Mark 14:1-11
What Is Jesus For?
I. Rational Cost-Benefit Analysis
1. If you’re a rational calculator of everything by cost-benefit analysis, then you reasoned this is for you.
2. Top athletes center their whole lives, to help them be a better basketball player, athlete.
3. A good business person is ruthless about asking whether anything really helps the business.
4. What do you think makes you happy? That’s what you’re for. What is Jesus for?
II. The Plot (14:1-2)
1. The people would be shocked if they knew their leaders were conspiring against the Messiah.
2. Many religious leaders are not for what Jesus is for. They’re for their pensions, themselves.
3. They are seeking to arrest Him “by stealth,” because He had a protective popularity.
4. Acts 4:28 says ultimately they did what God’s plan and hand had predestined to take place.
III. The Pouring Out (14:3)
1. Simon the leper was probably healed by Jesus and the dinner is to celebrate that gracious healing.
2. She has an alabaster flask, very ornate, like fine china. The only way to pour it out is by breaking it.
3. It is for something special, a once in a life-time pouring out. Now she knows what it’s for.
4. She broke it and then poured it all out over Jesus’ head, trickling down his body.
5. It was a “very costly”, “pure nard”, probably imported from India; worth a year’s wage, about $30,000.
6. Calculate, according to what’s valuable to you, is that a rational use of that capital?
IV. The Protest (14:4-5)
1. His friends and disciples there’s criticism of this. They were indignant. They thought it was wasted.
2. They scolded her because they thought it could have been used for the poor, not for Jesus.

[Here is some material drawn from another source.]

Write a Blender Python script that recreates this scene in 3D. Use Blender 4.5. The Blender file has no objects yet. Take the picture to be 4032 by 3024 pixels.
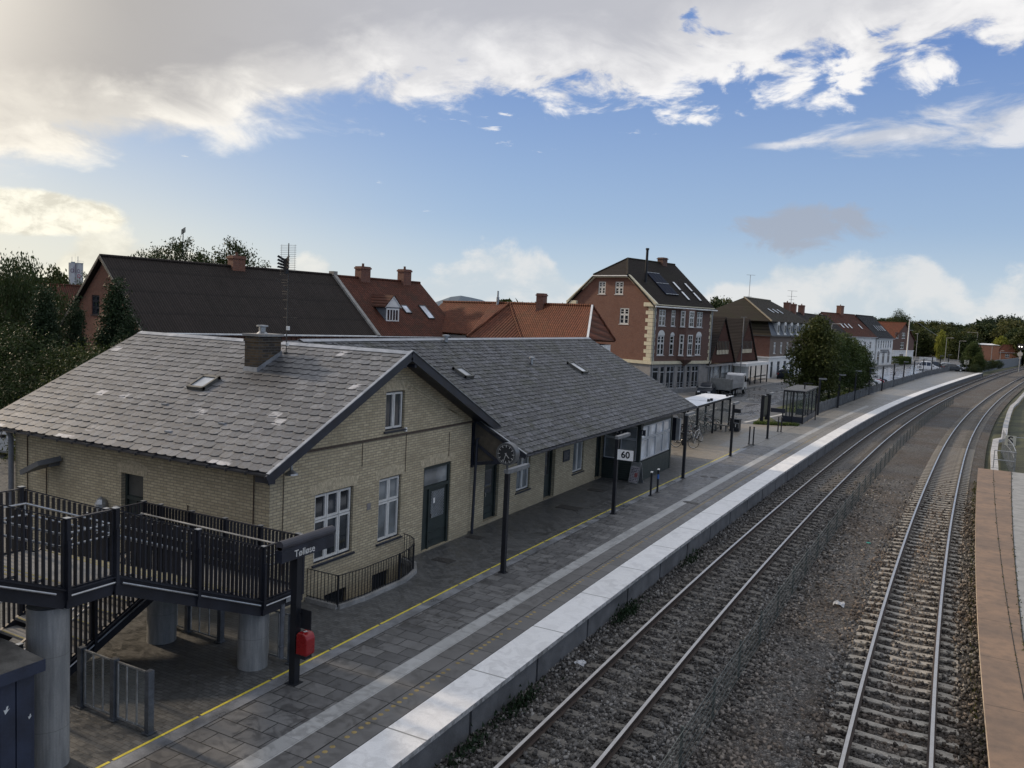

3. Foremost, Jesus is for Himself, for God, and He is God, that’s why He isn’t selfish.
4. There’s no more worthwhile thing anyone could have done than pour it all out over Jesus.
5. There’s nothing more valuable that you could ever do with your life than pour it out for Jesus.
6. Many people think Jesus is for their family, their marriage, their wealth, making Israel great again.
V. The Purpose (14:6-8)
A. His Purpose Is to Make Disciples
1. His purpose is His purpose, not ours. So He challenges us that to be for him.
2. If we love our marriages more than obeying Jesus, we can’t be His disciple.
3. A wife can still have the “gentile and quiet spirit,” “respectful,” and say “no” to her husband’s sin.
4. If a husband is following his wife into sin, following her at all is sin.
5. When you’re for Jesus, you can be submissive and strong, not just a tactic to have a happy marriage.
6. A husband can be the leader in the family but not selfish because the leadership is for Jesus.
7. She suffered the disapproval of the protestors. It surprises us when Jesus’ friends scold us.
8. Whose disapproval is it that tempts you to pull back from pouring out all to Jesus?
9. John Bunyan wrote: “I’ll fear not what men say, I’ll labor night and day to be a pilgrim.”
10. Jesus said, “She has done a beautiful thing to Me” (14:6). Sometimes that’ll be the only comfort.
B. His Purpose Is to be the Propitiation for Our Sins
1. Jesus is for the poor. But what do the poor need the most? Not relief from poverty.
2. We need our poverty of righteousness, our bankruptcy before God, relieved.
3. Propitiation is the appeasing sacrifice, when God’s just anger at our sins was paid for by Son.
4. Propitiation was the purpose of His death. This woman prepared Him for His purpose.
VI. The Proclamation (14:9)
1. With every retelling of what Jesus did, we’re told that He is worth our pouring out everything for.
2. Jesus sees that there will be an interim when the gospel is proclaimed.
3. The gospel must be proclaimed in the “whole world” first. That’s what Jesus is for now.
4. That’s why we have Gym, Jr and Gym, to do what Jesus is for.
VII. The Plot, continued (14:10-11)
1. Judas was one of those grumbling at the “waste” of pouring out all that expensive ointment on Jesus.
2. It finally dawns on Judas that Jesus is for Himself and that He demands we pour out our lives for Him.
3. The chief priests promise money. Money is the one thing that always says it’s for us.
4. Countless people today choose the money (or the wife or husband or reputation) over Jesus.
VIII. Invitation: But if you want your life to be a beautiful thing, pour it out for Jesus, like John Bunyan, or William Carey. Jesus says about them, they’ve done a beautiful thing, being broken, pouring out their lives, for Him. After all, Jesus Himself was broken, pouring out His life so that we who were poor, could have the riches of His righteousness. He was for us so that we could be for Him. Is that Who you’re for?